◆ **EXERCISE REQUIREMENTS**:
Extract the full listing below without altering a single character.

◆ **SUPPLIED INFORMATION**:
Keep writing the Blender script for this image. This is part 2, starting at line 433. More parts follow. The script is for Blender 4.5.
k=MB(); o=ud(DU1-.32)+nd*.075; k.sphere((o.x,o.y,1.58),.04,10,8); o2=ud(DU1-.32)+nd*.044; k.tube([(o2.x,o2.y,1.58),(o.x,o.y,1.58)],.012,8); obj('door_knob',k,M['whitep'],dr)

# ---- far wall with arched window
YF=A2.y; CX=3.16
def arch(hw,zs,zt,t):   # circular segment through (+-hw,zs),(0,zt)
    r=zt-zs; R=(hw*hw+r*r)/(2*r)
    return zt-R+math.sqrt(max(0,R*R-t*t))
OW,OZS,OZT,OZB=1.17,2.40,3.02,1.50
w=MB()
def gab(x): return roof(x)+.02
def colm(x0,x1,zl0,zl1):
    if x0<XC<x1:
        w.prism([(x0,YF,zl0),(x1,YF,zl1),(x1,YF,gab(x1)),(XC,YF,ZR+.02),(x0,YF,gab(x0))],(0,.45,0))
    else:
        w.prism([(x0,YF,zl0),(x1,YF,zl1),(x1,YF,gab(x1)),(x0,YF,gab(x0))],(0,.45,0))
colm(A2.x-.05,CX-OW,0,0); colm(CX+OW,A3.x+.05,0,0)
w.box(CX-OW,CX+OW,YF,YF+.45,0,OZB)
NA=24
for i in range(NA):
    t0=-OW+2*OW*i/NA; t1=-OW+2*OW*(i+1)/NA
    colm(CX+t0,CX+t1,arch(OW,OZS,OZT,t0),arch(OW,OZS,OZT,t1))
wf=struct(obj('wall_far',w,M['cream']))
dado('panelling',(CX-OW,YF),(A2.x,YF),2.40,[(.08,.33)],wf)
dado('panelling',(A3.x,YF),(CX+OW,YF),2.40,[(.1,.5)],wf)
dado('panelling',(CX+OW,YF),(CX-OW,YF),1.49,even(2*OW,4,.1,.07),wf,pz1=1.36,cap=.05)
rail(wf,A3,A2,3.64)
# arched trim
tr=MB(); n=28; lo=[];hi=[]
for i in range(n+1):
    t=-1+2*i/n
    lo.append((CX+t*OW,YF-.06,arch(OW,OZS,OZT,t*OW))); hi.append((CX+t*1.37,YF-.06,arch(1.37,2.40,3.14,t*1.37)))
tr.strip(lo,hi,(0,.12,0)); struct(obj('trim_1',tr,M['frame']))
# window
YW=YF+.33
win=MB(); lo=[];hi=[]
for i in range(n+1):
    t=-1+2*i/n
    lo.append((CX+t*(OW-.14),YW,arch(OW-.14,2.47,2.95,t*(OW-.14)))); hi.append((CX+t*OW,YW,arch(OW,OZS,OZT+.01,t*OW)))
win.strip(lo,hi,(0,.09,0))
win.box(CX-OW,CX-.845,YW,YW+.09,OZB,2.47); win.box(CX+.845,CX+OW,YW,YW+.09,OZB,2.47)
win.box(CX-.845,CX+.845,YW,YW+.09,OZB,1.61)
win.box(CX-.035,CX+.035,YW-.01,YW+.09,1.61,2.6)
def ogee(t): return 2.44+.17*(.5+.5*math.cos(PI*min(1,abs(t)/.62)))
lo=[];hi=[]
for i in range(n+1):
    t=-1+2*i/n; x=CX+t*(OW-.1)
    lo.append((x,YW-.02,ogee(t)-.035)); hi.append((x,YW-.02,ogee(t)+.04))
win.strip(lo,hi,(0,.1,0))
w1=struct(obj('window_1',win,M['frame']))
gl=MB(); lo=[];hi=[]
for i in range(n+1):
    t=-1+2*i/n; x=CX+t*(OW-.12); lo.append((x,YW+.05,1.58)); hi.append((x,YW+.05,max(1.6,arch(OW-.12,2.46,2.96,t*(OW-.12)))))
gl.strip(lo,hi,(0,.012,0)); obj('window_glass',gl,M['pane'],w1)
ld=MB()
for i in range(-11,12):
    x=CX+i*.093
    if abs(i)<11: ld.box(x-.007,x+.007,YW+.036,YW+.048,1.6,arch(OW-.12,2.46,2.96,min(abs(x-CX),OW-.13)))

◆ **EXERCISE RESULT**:
Keep writing the Blender script for this image. This is part 2, starting at line 433. More parts follow. The script is for Blender 4.5.
k=MB(); o=ud(DU1-.32)+nd*.075; k.sphere((o.x,o.y,1.58),.04,10,8); o2=ud(DU1-.32)+nd*.044; k.tube([(o2.x,o2.y,1.58),(o.x,o.y,1.58)],.012,8); obj('door_knob',k,M['whitep'],dr)

# ---- far wall with arched window
YF=A2.y; CX=3.16
def arch(hw,zs,zt,t):   # circular segment through (+-hw,zs),(0,zt)
    r=zt-zs; R=(hw*hw+r*r)/(2*r)
    return zt-R+math.sqrt(max(0,R*R-t*t))
OW,OZS,OZT,OZB=1.17,2.40,3.02,1.50
w=MB()
def gab(x): return roof(x)+.02
def colm(x0,x1,zl0,zl1):
    if x0<XC<x1:
        w.prism([(x0,YF,zl0),(x1,YF,zl1),(x1,YF,gab(x1)),(XC,YF,ZR+.02),(x0,YF,gab(x0))],(0,.45,0))
    else:
        w.prism([(x0,YF,zl0),(x1,YF,zl1),(x1,YF,gab(x1)),(x0,YF,gab(x0))],(0,.45,0))
colm(A2.x-.05,CX-OW,0,0); colm(CX+OW,A3.x+.05,0,0)
w.box(CX-OW,CX+OW,YF,YF+.45,0,OZB)
NA=24
for i in range(NA):
    t0=-OW+2*OW*i/NA; t1=-OW+2*OW*(i+1)/NA
    colm(CX+t0,CX+t1,arch(OW,OZS,OZT,t0),arch(OW,OZS,OZT,t1))
wf=struct(obj('wall_far',w,M['cream']))
dado('panelling',(CX-OW,YF),(A2.x,YF),2.40,[(.08,.33)],wf)
dado('panelling',(A3.x,YF),(CX+OW,YF),2.40,[(.1,.5)],wf)
dado('panelling',(CX+OW,YF),(CX-OW,YF),1.49,even(2*OW,4,.1,.07),wf,pz1=1.36,cap=.05)
rail(wf,A3,A2,3.64)
# arched trim
tr=MB(); n=28; lo=[];hi=[]
for i in range(n+1):
    t=-1+2*i/n
    lo.append((CX+t*OW,YF-.06,arch(OW,OZS,OZT,t*OW))); hi.append((CX+t*1.37,YF-.06,arch(1.37,2.40,3.14,t*1.37)))
tr.strip(lo,hi,(0,.12,0)); struct(obj('trim_1',tr,M['frame']))
# window
YW=YF+.33
win=MB(); lo=[];hi=[]
for i in range(n+1):
    t=-1+2*i/n
    lo.append((CX+t*(OW-.14),YW,arch(OW-.14,2.47,2.95,t*(OW-.14)))); hi.append((CX+t*OW,YW,arch(OW,OZS,OZT+.01,t*OW)))
win.strip(lo,hi,(0,.09,0))
win.box(CX-OW,CX-.845,YW,YW+.09,OZB,2.47); win.box(CX+.845,CX+OW,YW,YW+.09,OZB,2.47)
win.box(CX-.845,CX+.845,YW,YW+.09,OZB,1.61)
win.box(CX-.035,CX+.035,YW-.01,YW+.09,1.61,2.6)
def ogee(t): return 2.44+.17*(.5+.5*math.cos(PI*min(1,abs(t)/.62)))
lo=[];hi=[]
for i in range(n+1):
    t=-1+2*i/n; x=CX+t*(OW-.1)
    lo.append((x,YW-.02,ogee(t)-.035)); hi.append((x,YW-.02,ogee(t)+.04))
win.strip(lo,hi,(0,.1,0))
w1=struct(obj('window_1',win,M['frame']))
gl=MB(); lo=[];hi=[]
for i in range(n+1):
    t=-1+2*i/n; x=CX+t*(OW-.12); lo.append((x,YW+.05,1.58)); hi.append((x,YW+.05,max(1.6,arch(OW-.12,2.46,2.96,t*(OW-.12)))))
gl.strip(lo,hi,(0,.012,0)); obj('window_glass',gl,M['pane'],w1)
ld=MB()
for i in range(-11,12):
    x=CX+i*.093
    if abs(i)<11: ld.box(x-.007,x+.007,YW+.036,YW+.048,1.6,arch(OW-.12,2.46,2.96,min(abs(x-CX),OW-.13)))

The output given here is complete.